* START Collected material *
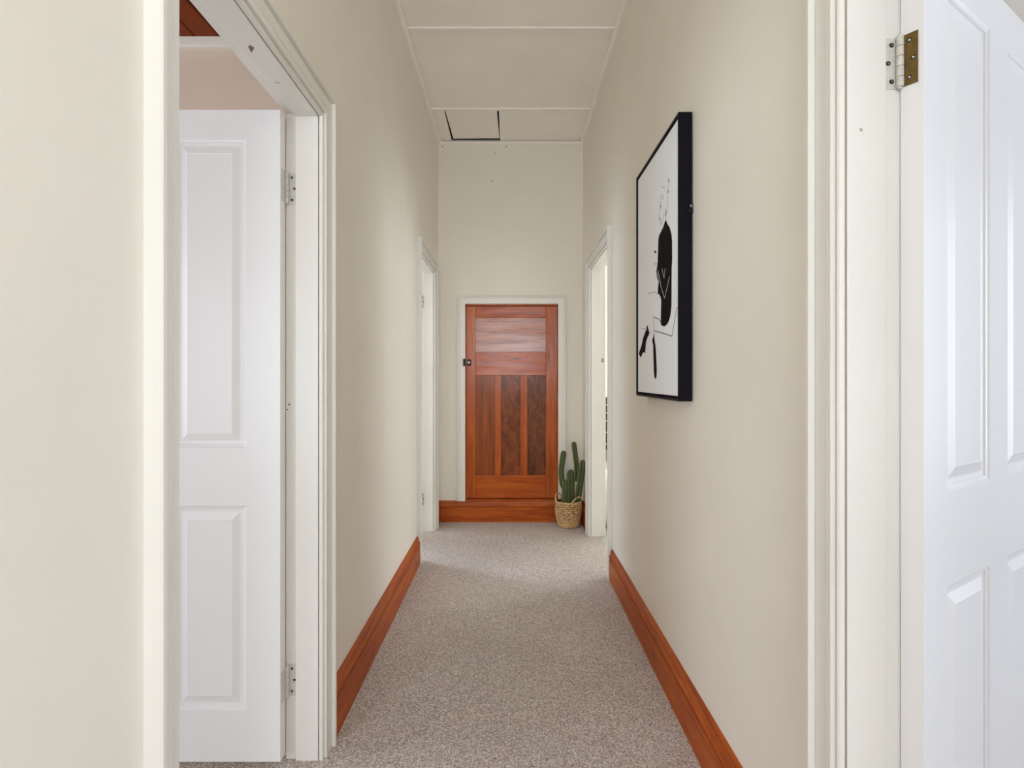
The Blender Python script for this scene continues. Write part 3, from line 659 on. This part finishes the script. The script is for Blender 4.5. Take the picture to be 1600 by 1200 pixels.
# ------------------------------------------------------------------ cactus
C = empty('cactus', (BC.x, BC.y, .15)); tag(C, 'tall dark green branching cactus standing in the woven basket', 'cactus')
cyl('potting_soil', (BC.x, BC.y, .093), (0, 0, 1), .077, .155, M['soil'], C, 32, .088)
def catmull(P, n):
    P = [Vector(p) for p in P]; P = [P[0]*2-P[1]]+P+[P[-1]*2-P[-2]]; out = []
    for i in range(1, len(P)-2):
        for k in range(n):
            t = k/n; a, b, c, d = P[i-1:i+3]
            out.append(.5*((2*b)+(c-a)*t+(2*a-5*b+4*c-d)*t*t+(3*b-a-3*c+d)*t**3))
    out.append(P[-2]); return out
def column(name, pts, r, ribs=6, roundbase=False, phase=0.0):
    path = catmull(pts, 8); N = len(path)
    L = [0]
    for a, b in zip(path, path[1:]): L.append(L[-1]+(b-a).length)
    tot = L[-1]; bm = bmesh.new(); rings = []; n = ribs*6; sp = []
    # extra rings in the domed tip
    def frame(s):
        s = max(0, min(tot, s)); i = 0
        while i < N-2 and L[i+1] < s: i += 1
        f = (s-L[i])/max(1e-6, L[i+1]-L[i]); p = path[i].lerp(path[i+1], f)
        t = (path[min(N-1, i+2)]-path[max(0, i-1)]).normalized()
        sx = t.cross(Vector((0, 1, 0))).normalized(); sy = sx.cross(t); return p, sx, sy
    ss = [tot*i/40*.999 for i in range(41)]
    tip = [tot-r*1.2*(1-math.sin(q*PI/2/7)) for q in range(8)]
    ss = sorted(set([s for s in ss if s < tot-r*1.2]+tip))
    if roundbase: ss = sorted(set(ss+[r*.9*(1-math.cos(q*PI/2/5)) for q in range(6)]))
    for s in ss:
        p, sx, sy = frame(s)
        k = 1.0
        if s > tot-r*1.2: k = math.sqrt(max(.0, 1-((s-tot+r*1.2)/(r*1.2))**2))
        if roundbase and s < r*.9: k *= math.sqrt(max(.01, 1-(1-s/(r*.9))**2))
        k = max(k, .06)
        ring = []
        for j in range(n):
            q = 2*PI*j/n
            m = .66+.34*abs(math.cos((q*ribs/2)))**.8
            ring.append(bm.verts.new(p+(sx*math.cos(q+phase)+sy*math.sin(q+phase))*r*m*k))
        rings.append(ring)
    for a, b in zip(rings, rings[1:]):
        for j in range(n):
            k = (j+1) % n; bm.faces.new((a[j], a[k], b[k], b[j]))
    bm.faces.new(rings[0][::-1]); bm.faces.new(rings[-1])
    st = link(name, bm_mesh(name, bm), M['cactus'], C, True)
    bm = bmesh.new(); s = r*.5; i = 0
    while s < tot-r*.1:
        p, sx, sy = frame(s)
        k = 1.0
        if s > tot-r*1.2: k = math.sqrt(max(.0, 1-((s-tot+r*1.2)/(r*1.2))**2))
        for j in range(ribs):
            q = 2*PI*j/ribs+phase
            o = (sx*math.cos(q)+sy*math.sin(q)); c = p+o*r*(1.0)*max(k, .1)
            add_cyl(bm, c, o, .0034, .003, 5, .0018)
            for e in range(2):
                dd = (o+Vector((random.uniform(-.5, .5), random.uniform(-.5, .5), random.uniform(-.5, .7)))).normalized()
                add_cyl(bm, c+dd*.004, dd, .0006, .008, 3, .0002)
        s += .0125; i += 1
    tag(link('spines', bm_mesh('spines', bm), M['spine'], st), kind='stuff')
    return st
def cp(px, py, Y): return ((px-797)*Y/900, Y, 1.2+(590-py)*Y/900)
column('stem', [cp(882.5, 808, 4.62), cp(882.3, 780, 4.62), cp(882.5, 749, 4.62)], .023, 6, False, .2)
column('stem', [cp(883.5, 764, 4.63), cp(879.0, 757, 4.632), cp(877.4, 745, 4.635), cp(877.2, 733, 4.64), cp(879.2, 718, 4.64), cp(881.2, 704, 4.64)], .0245, 6, True, .5)
column('stem', [cp(892.6, 806, 4.655), cp(892.4, 770, 4.655), cp(892.2, 733.5, 4.655)], .0305, 7, False, .1)
column('stem', [cp(896.5, 752, 4.68), cp(900.5, 745, 4.685), cp(901.2, 733, 4.69), cp(899.5, 715, 4.69), cp(896.3, 690, 4.69)], .0205, 6, True, .3)
column('stem', [cp(898, 800, 4.64), cp(902.5, 780, 4.62), cp(906.2, 757, 4.58), cp(909.2, 737, 4.55), cp(911, 719, 4.53)], .0265, 6, False, .4)

# ------------------------------------------------------------------ glimpse through the far right doorway
K = empty('drawer_unit', (1.45, 8.5, 0)); tag(K, 'tall black unit with pale gaps glimpsed through the far right doorway', 'cabinet')
kx0, kx1, ky0, ky1 = 1.25, 1.75, 8.3, 8.78
box('plinth', (kx0, ky0+.01, 0), (kx1, ky1, .15), M['brown_wood'], K, .004)
box('carcass', (kx0, ky0+.03, .15), (kx1, ky1, .95), M['white_gloss'], K)
zz = [.15, .245, .41, .575, .69, .805, .925]
for a, b in zip(zz, zz[1:]):
    d = box('drawer', (kx0+.004, ky0, a+.008), (kx1-.004, ky0+.03, b-.008), M['black_panel'], K, .002)
wb = empty('storage_cube', (.95, 4.7, 0)); tag(wb, 'low white box just inside the far right doorway', 'box')
box('cube_body', (.775, 4.50, .01), (1.15, 4.85, .41), M['white_gloss'], wb, .004)
box('cube_lid', (.772, 4.497, .413), (1.153, 4.853, .43), M['white_gloss'], wb, .004)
* END Collected material *
# Task directions:
Without the pictures, copy the material exactly as given.

# Worked answer:
The Blender Python script for this scene continues. Write part 3, from line 659 on. This part finishes the script. The script is for Blender 4.5. Take the picture to be 1600 by 1200 pixels.
# ------------------------------------------------------------------ cactus
C = empty('cactus', (BC.x, BC.y, .15)); tag(C, 'tall dark green branching cactus standing in the woven basket', 'cactus')
cyl('potting_soil', (BC.x, BC.y, .093), (0, 0, 1), .077, .155, M['soil'], C, 32, .088)
def catmull(P, n):
    P = [Vector(p) for p in P]; P = [P[0]*2-P[1]]+P+[P[-1]*2-P[-2]]; out = []
    for i in range(1, len(P)-2):
        for k in range(n):
            t = k/n; a, b, c, d = P[i-1:i+3]
            out.append(.5*((2*b)+(c-a)*t+(2*a-5*b+4*c-d)*t*t+(3*b-a-3*c+d)*t**3))
    out.append(P[-2]); return out
def column(name, pts, r, ribs=6, roundbase=False, phase=0.0):
    path = catmull(pts, 8); N = len(path)
    L = [0]
    for a, b in zip(path, path[1:]): L.append(L[-1]+(b-a).length)
    tot = L[-1]; bm = bmesh.new(); rings = []; n = ribs*6; sp = []
    # extra rings in the domed tip
    def frame(s):
        s = max(0, min(tot, s)); i = 0
        while i < N-2 and L[i+1] < s: i += 1
        f = (s-L[i])/max(1e-6, L[i+1]-L[i]); p = path[i].lerp(path[i+1], f)
        t = (path[min(N-1, i+2)]-path[max(0, i-1)]).normalized()
        sx = t.cross(Vector((0, 1, 0))).normalized(); sy = sx.cross(t); return p, sx, sy
    ss = [tot*i/40*.999 for i in range(41)]
    tip = [tot-r*1.2*(1-math.sin(q*PI/2/7)) for q in range(8)]
    ss = sorted(set([s for s in ss if s < tot-r*1.2]+tip))
    if roundbase: ss = sorted(set(ss+[r*.9*(1-math.cos(q*PI/2/5)) for q in range(6)]))
    for s in ss:
        p, sx, sy = frame(s)
        k = 1.0
        if s > tot-r*1.2: k = math.sqrt(max(.0, 1-((s-tot+r*1.2)/(r*1.2))**2))
        if roundbase and s < r*.9: k *= math.sqrt(max(.01, 1-(1-s/(r*.9))**2))
        k = max(k, .06)
        ring = []
        for j in range(n):
            q = 2*PI*j/n
            m = .66+.34*abs(math.cos((q*ribs/2)))**.8
            ring.append(bm.verts.new(p+(sx*math.cos(q+phase)+sy*math.sin(q+phase))*r*m*k))
        rings.append(ring)
    for a, b in zip(rings, rings[1:]):
        for j in range(n):
            k = (j+1) % n; bm.faces.new((a[j], a[k], b[k], b[j]))
    bm.faces.new(rings[0][::-1]); bm.faces.new(rings[-1])
    st = link(name, bm_mesh(name, bm), M['cactus'], C, True)
    bm = bmesh.new(); s = r*.5; i = 0
    while s < tot-r*.1:
        p, sx, sy = frame(s)
        k = 1.0
        if s > tot-r*1.2: k = math.sqrt(max(.0, 1-((s-tot+r*1.2)/(r*1.2))**2))
        for j in range(ribs):
            q = 2*PI*j/ribs+phase
            o = (sx*math.cos(q)+sy*math.sin(q)); c = p+o*r*(1.0)*max(k, .1)
            add_cyl(bm, c, o, .0034, .003, 5, .0018)
            for e in range(2):
                dd = (o+Vector((random.uniform(-.5, .5), random.uniform(-.5, .5), random.uniform(-.5, .7)))).normalized()
                add_cyl(bm, c+dd*.004, dd, .0006, .008, 3, .0002)
        s += .0125; i += 1
    tag(link('spines', bm_mesh('spines', bm), M['spine'], st), kind='stuff')
    return st
def cp(px, py, Y): return ((px-797)*Y/900, Y, 1.2+(590-py)*Y/900)
column('stem', [cp(882.5, 808, 4.62), cp(882.3, 780, 4.62), cp(882.5, 749, 4.62)], .023, 6, False, .2)
column('stem', [cp(883.5, 764, 4.63), cp(879.0, 757, 4.632), cp(877.4, 745, 4.635), cp(877.2, 733, 4.64), cp(879.2, 718, 4.64), cp(881.2, 704, 4.64)], .0245, 6, True, .5)
column('stem', [cp(892.6, 806, 4.655), cp(892.4, 770, 4.655), cp(892.2, 733.5, 4.655)], .0305, 7, False, .1)
column('stem', [cp(896.5, 752, 4.68), cp(900.5, 745, 4.685), cp(901.2, 733, 4.69), cp(899.5, 715, 4.69), cp(896.3, 690, 4.69)], .0205, 6, True, .3)
column('stem', [cp(898, 800, 4.64), cp(902.5, 780, 4.62), cp(906.2, 757, 4.58), cp(909.2, 737, 4.55), cp(911, 719, 4.53)], .0265, 6, False, .4)

# ------------------------------------------------------------------ glimpse through the far right doorway
K = empty('drawer_unit', (1.45, 8.5, 0)); tag(K, 'tall black unit with pale gaps glimpsed through the far right doorway', 'cabinet')
kx0, kx1, ky0, ky1 = 1.25, 1.75, 8.3, 8.78
box('plinth', (kx0, ky0+.01, 0), (kx1, ky1, .15), M['brown_wood'], K, .004)
box('carcass', (kx0, ky0+.03, .15), (kx1, ky1, .95), M['white_gloss'], K)
zz = [.15, .245, .41, .575, .69, .805, .925]
for a, b in zip(zz, zz[1:]):
    d = box('drawer', (kx0+.004, ky0, a+.008), (kx1-.004, ky0+.03, b-.008), M['black_panel'], K, .002)
wb = empty('storage_cube', (.95, 4.7, 0)); tag(wb, 'low white box just inside the far right doorway', 'box')
box('cube_body', (.775, 4.50, .01), (1.15, 4.85, .41), M['white_gloss'], wb, .004)
box('cube_lid', (.772, 4.497, .413), (1.153, 4.853, .43), M['white_gloss'], wb, .004)